In an effort to appease the enraged citizenry, the Massachusetts legislature (Maine was a part of Massachusetts in 1775, though we soon rectified that error) granted the residents a large tract of fine timberland on the Carrabassett River in the back country.  Once the War was over, a handful of hardy veterans moved up there and, rather than call it “New Falmouth”, which was already the name of the new Falmouth, they went with “New Portland”.

Turns out, some of the Falmouthians didn’t much care for the other folks that settled there, and they went over to the west side of the river, founding West New Portland. Still others, disdaining the company of either group, moved to North New Portland. There was the normal bickering and rivalry, and it was compounded by the fact that, while the river water was pristine (and still is), the soil was useless for growing anything other than trees (and still pretty much is). So, after several decades of near famine, the locals turned gradually to timber harvesting, and inventing ever-more-potent mixtures to drive off the local mosquitos, which grow to the size of a young albatross.
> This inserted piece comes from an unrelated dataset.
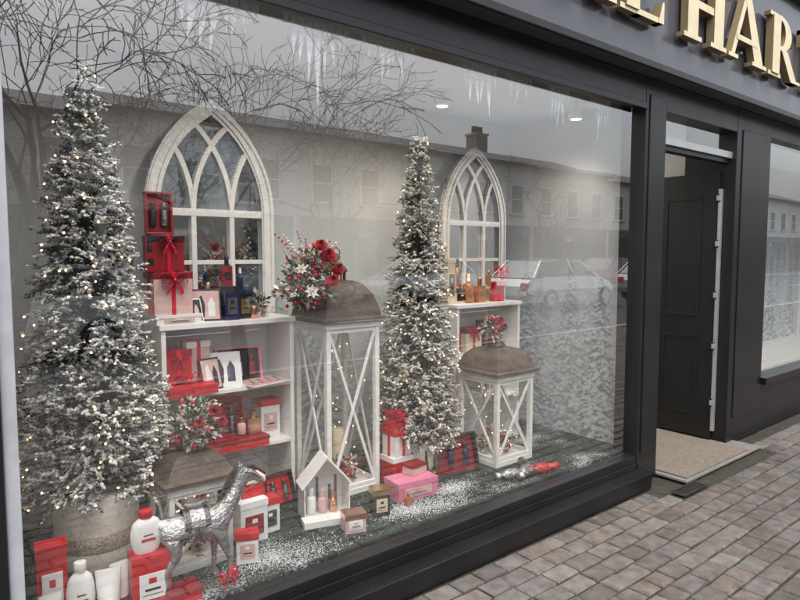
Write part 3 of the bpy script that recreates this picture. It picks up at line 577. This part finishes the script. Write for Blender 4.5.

And then along came the opening up of the West, and a different, newer Portland was founded. Frank Pettygrew, from Calais, put together a stake and started a mercantile out at what then was a clearing called Oregon City. He sent back to recruit lumbermen, and won a coin toss with his then-partner to name it after their home town — but rather than call it West North New Portland, they just went with Portland, ostensibly to prevent confusion, but in truth because they wanted to keep the name all on the same sign.

Today, nobody remembers about the other other Portland; they even get Frank’s name wrong and call him Pettygrove, which is fair enough; his cousins went with Pettygrove too. And there’s a park in old Portland dedicated to him, even though he named the new Portland (as opposed to New Portland) after a different town entirely (which, if you recall, wasn’t New Portland either, but rather North New Portland). But nobody really cares enough to make a fuss, because North New Portland is a great place to be from, but not all that great a place to be, which is why they left in the first place.

Now, the preceding is a true story. Which is to say, it’s a story, and there’s a lot of truth in it, but I wouldn’t go reciting it as fact to your eighth grade history teacher, who believes in the power of books and curriculae but not so much in stories. Which is too bad, really, because you can learn a lot from stories, which are about people, and not so much from a curriculum, which is a made-up word about an imaginary racecourse, and therefore about nothing at all.